As part of an exercise (whose eventual purpose is to derive Stirling's approximation), I had to obtain the relation$\int_1^n \frac{t-\lfloor{t\rfloor}}{t}dt = \frac{1}{2}\log{n} + O(1)$ (where $n$ is an integer). I belive I found a way of proving it, but (a) I'm not sure it's correct, and (b) it's rather messy, and I'm fairly certain there is a simpler way of showing that the relation holds. Any suggestions would be appreciated. Anyway, I tried proving it as follows:
For an integer $i$, and for any $0<r<1$ we have: $$ \int_i^{i+1}\frac{t-\lfloor{t\rfloor}}{t}dt = \int_i^{i+1}\frac{t-i}{t}dt=\sum_{k=0}^\infty\int_{i+1-r^k}^{i+1-r^{k+1}}\frac{t-i}{t}dt $$ In each of the elements in the above sum the interval of integration is of length $r^k(1-r)$, and the integrand in that interval is bound by $\frac{1}{i}(1-r^{k+1})$. Thus, the entire sum is bound by: $$ \frac{1-r}{i}\sum_{k=0}^\infty r^k(1-r^{k+1})=\frac{1-r}{i}\left(\frac{1}{1-r}-\frac{r}{1-r^2}\right)=\frac{1}{i(r+1)} $$ Since the above bound holds for all $0<r<1$, then by taking the limit $r\rightarrow1^-$, we see that it must also hold for $r=1$. Thus: $$ \int_1^n \frac{t-\lfloor{t\rfloor}}{t}dt =\sum_{i=1}^{n-1}\int_i^{i+1} \frac{t-\lfloor{t\rfloor}}{t}dt \le \frac{1}{2}\sum_{i=1}^{n-1}\frac{1}{i}=\frac{1}{2}\log{n} + O(1) $$ Where the rightmost equality is obtained by approximating the sum by an integral.
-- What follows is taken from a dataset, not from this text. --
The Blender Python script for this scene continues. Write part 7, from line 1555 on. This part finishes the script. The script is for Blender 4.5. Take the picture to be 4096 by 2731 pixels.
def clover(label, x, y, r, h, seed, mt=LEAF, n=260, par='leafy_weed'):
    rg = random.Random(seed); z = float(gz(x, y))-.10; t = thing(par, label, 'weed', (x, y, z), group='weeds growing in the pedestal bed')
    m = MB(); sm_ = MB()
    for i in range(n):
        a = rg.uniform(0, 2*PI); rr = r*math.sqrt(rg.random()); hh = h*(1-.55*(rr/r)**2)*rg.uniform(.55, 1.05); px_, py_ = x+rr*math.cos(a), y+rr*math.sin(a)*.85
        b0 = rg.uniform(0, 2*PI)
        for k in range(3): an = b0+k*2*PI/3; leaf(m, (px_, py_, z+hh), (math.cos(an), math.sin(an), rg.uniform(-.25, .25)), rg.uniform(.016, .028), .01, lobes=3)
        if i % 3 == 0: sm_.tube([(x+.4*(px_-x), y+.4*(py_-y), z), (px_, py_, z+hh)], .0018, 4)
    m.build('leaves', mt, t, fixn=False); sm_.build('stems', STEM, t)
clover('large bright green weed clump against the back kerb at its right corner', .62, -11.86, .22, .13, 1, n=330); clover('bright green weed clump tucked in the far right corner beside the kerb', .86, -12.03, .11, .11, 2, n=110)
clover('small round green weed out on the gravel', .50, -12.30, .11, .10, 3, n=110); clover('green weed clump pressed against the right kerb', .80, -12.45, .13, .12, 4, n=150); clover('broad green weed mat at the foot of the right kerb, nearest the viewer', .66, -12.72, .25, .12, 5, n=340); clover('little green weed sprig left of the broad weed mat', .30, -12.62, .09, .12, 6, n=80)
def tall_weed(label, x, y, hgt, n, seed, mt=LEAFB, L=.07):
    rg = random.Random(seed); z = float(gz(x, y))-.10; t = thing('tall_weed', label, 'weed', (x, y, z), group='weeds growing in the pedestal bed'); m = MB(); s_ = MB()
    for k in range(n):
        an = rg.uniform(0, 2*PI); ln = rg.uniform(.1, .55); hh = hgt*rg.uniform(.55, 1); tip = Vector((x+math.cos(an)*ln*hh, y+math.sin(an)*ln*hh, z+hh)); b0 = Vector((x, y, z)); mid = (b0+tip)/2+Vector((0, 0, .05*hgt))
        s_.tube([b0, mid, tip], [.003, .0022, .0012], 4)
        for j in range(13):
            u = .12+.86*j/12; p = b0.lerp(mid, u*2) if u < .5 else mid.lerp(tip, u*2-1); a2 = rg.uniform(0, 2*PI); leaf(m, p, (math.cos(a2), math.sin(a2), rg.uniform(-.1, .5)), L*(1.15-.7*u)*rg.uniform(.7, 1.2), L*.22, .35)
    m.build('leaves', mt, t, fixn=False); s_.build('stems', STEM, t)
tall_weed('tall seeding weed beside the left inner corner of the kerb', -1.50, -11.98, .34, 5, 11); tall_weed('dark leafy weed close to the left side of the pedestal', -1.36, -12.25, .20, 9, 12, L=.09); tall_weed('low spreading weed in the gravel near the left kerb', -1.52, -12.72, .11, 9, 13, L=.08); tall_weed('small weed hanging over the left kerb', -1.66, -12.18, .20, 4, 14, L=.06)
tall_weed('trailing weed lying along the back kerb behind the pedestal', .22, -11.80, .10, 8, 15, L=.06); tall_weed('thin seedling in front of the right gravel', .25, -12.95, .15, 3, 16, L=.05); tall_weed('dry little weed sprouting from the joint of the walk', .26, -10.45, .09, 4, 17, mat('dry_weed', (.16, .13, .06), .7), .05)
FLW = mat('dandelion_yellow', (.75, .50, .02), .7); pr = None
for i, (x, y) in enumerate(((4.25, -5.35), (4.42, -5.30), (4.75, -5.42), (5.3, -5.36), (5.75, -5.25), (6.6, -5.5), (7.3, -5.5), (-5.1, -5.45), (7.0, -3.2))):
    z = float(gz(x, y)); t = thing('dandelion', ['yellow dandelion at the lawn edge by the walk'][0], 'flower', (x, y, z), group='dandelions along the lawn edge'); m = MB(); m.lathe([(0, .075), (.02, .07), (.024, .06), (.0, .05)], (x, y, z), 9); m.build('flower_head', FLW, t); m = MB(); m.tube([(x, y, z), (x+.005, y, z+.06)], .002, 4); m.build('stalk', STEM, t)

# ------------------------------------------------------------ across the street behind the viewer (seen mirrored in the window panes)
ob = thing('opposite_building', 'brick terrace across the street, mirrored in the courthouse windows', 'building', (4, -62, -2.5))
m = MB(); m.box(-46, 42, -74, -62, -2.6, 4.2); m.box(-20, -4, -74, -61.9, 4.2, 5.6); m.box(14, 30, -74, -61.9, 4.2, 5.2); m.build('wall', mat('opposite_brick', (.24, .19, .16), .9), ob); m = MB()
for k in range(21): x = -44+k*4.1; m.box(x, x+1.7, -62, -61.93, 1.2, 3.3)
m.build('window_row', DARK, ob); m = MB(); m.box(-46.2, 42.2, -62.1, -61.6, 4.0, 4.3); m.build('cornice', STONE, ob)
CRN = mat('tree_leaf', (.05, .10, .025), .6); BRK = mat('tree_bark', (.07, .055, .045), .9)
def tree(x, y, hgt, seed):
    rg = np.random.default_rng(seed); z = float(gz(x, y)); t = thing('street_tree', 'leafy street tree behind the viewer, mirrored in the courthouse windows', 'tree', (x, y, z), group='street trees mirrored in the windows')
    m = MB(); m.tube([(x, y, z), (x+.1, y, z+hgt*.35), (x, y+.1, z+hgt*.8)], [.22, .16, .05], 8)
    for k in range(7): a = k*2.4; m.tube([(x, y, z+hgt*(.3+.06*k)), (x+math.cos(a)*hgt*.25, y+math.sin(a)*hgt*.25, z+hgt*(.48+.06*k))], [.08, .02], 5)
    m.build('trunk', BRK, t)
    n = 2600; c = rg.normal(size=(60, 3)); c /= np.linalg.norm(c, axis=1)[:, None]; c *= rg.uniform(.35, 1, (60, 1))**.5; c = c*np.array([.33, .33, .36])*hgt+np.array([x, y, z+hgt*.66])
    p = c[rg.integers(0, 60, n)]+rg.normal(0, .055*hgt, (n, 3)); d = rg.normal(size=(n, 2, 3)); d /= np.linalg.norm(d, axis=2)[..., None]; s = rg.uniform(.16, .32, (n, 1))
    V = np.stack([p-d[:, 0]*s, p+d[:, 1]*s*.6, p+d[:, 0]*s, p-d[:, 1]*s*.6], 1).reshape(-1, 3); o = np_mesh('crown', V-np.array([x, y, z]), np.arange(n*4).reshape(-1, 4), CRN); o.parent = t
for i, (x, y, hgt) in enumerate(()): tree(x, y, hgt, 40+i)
So far, it's correct, but you have only shown an upper bound, you also need a lower bound. It's easier to write
$$\int_{i}^{i+1} \frac{t - \lfloor t\rfloor}{t}\,dt = \frac{1}{2}\int_i^{i+1}\frac{dt}{t} + \int_i^{i+1} \frac{t-\lfloor t\rfloor - \frac{1}{2}}{t}\,dt$$
and then estimate
\begin{align} \biggl\lvert \int_i^{i+1} \frac{t-\lfloor t\rfloor - \frac{1}{2}}{t}\,dt\biggr\rvert &= \biggl\lvert \int_0^{\frac{1}{2}} h\cdot \biggl(\frac{1}{i+\frac{1}{2}+h} - \frac{1}{i + \frac{1}{2} - h}\biggr)\,dh\biggr\rvert\\ &= \int_0^{\frac{1}{2}} \frac{2h^2}{\bigl(i+\frac{1}{2}\bigr)^2 - h^2}\,dh\\ &\leqslant\frac{1}{4} \frac{1}{\bigl(i + \frac{1}{2}\bigr)^2 - \frac{1}{4}}\\ &= \frac{1}{4i(i+1)}, \end{align}
which shows
$$\Biggl\lvert \int_1^n \frac{t-\lfloor t\rfloor}{t}\,dt - \frac{1}{2}\int_1^n \frac{dt}{t}\Biggr\rvert \leqslant \frac{1}{4} \sum_{i = 1}^{n-1} \frac{1}{i(i+1)} = \frac{1}{4} - \frac{1}{4n}.$$
A slightly more conservative estimate, namely
$$\frac{h^2}{\bigl(i + \frac{1}{2}\bigr)^2} < \frac{h^2}{\bigl(i + \frac{1}{2}\bigr)^2 - h^2} < \frac{h^2}{\bigl(i + \frac{1}{2}\bigr)^2 - \frac{1}{4}}$$
for $0 < h < \frac{1}{2}$, gives us
$$\frac{1}{12}\sum_{i = 1}^{n-1} \frac{1}{\bigl(i + \frac{1}{2})^2} < \int_1^n \frac{\frac{1}{2} + \lfloor t\rfloor - t}{t}\,dt < \frac{1}{12}\sum_{i = 1}^{n-1} \frac{1}{i(i+1)} = \frac{1}{12} \biggl(1 - \frac{1}{n}\biggr).$$
With
$$\sum_{i = n}^{\infty} \frac{1}{\bigl(i + \frac{1}{2}\bigr)^2} < \sum_{i = n}^{\infty} \frac{1}{i(i+1)} = \frac{1}{n},$$
we obtain (for $n > 1$, the right inequality becomes an equality for $n = 1$)
$$\frac{\pi^2-8}{24} - \frac{1}{12n} < \int_1^n \frac{\frac{1}{2} + \lfloor t\rfloor - t}{t}\,dt < \frac{1}{12} - \frac{1}{12n}$$
and thus, evaluating the integral exactly,
$$\frac{\pi^2-8}{24} - \frac{1}{12n} < \bigl(n + \tfrac{1}{2}\bigr)\log n - n - \log n! + 1 < \frac{1}{12} - \frac{1}{12n}.$$
After rearranging, this becomes
$$\bigl(n+\tfrac{1}{2}\bigr)\log n - n + \tfrac{11}{12} + \tfrac{1}{12n} < \log n! < \bigl(n + \tfrac{1}{2}\bigr)\log n - n + \tfrac{32-\pi^2}{24} + \tfrac{1}{12n},$$
which, for so little effort, is rather close to Stirling's formula
$$\log n! = \bigl(n + \tfrac{1}{2}\bigr)\log n - n + \log \sqrt{2\pi} + \tfrac{1}{12n} + O(n^{-2}).$$